Pattern and Scale: Getting it Right

Pattern can have a big impact on how a room feels. If you are considering adding patterns into your decor but are uncertain as to how to introduce pattern without turning the room into one huge kaleidoscope – there are a few points of consideration to take into account in order to make your decision a confident one.

Several simple and complex patterns and details combined create a whole design. As long as colors coordinate closely there is space around each different fabric.

Size Matters

Small and subtle patterns reduce the apparent scale of an object.  Large bold patterns make objects look bigger. For example, if you have a blue and white vase painted with houses, trees, bridges, and people, and you place this vase in front of a blue-patterned curtain, the vase will blend in with the curtain, and the scale of the vase will be reduced. If the vase is a solid color that contrasts with the blue of the curtains, perhaps in yellow or red, the vase will appear much larger.  If you have a pastel patterned sofa set against a light-colored wall, it will look much smaller than if it were covered in a bright solid color.

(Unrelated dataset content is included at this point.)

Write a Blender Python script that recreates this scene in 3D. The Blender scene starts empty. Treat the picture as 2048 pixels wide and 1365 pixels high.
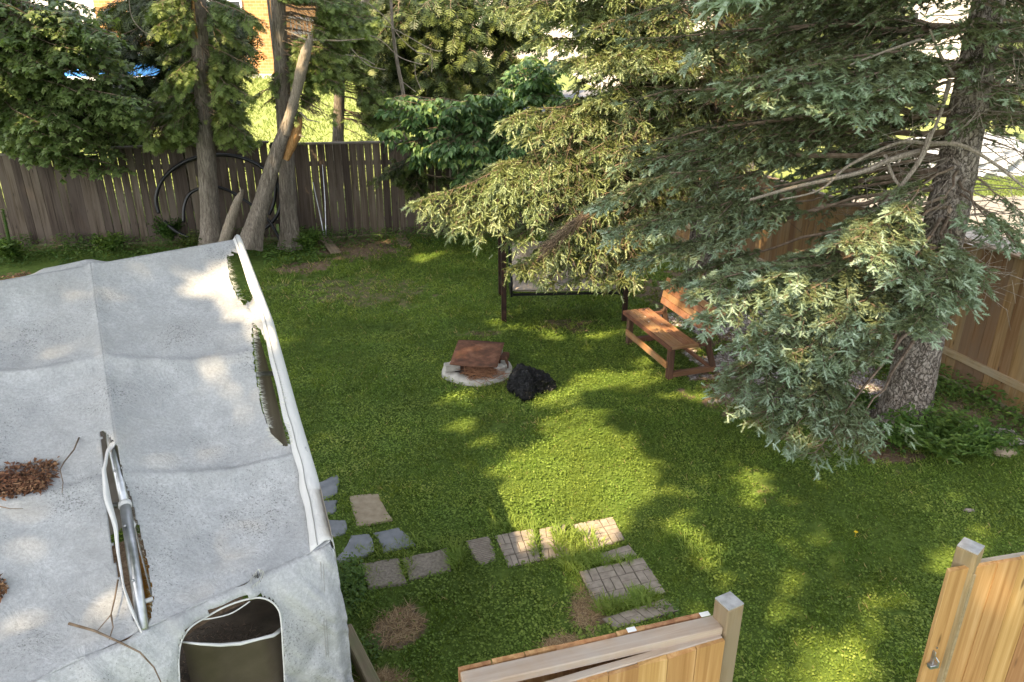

When mixing patterns, keep the palette to a few colors, like this one in aqua, poppy, and white. {Photo: Lucas Allen}

Whenever combining different patterns it’s important to take their size into consideration. Mixing pattern sizes is an essential ingredient in achieving balance within the room. Avoid using the same scale and pattern combination next to each other. For instance; for a window treatment you may want to use a larger sized patterned, whereas on throw pillows the pattern should be much smaller. If you’re trying to pull a space together and create harmony, think larger patterns. Use smaller patterns to draw attention to one part of a room. Busy patterns will increase the energy level in a room while simple or pale patterns promote calmness.

If you’re nervous about using patterns, start off with similar patterns and keep them thematically linked.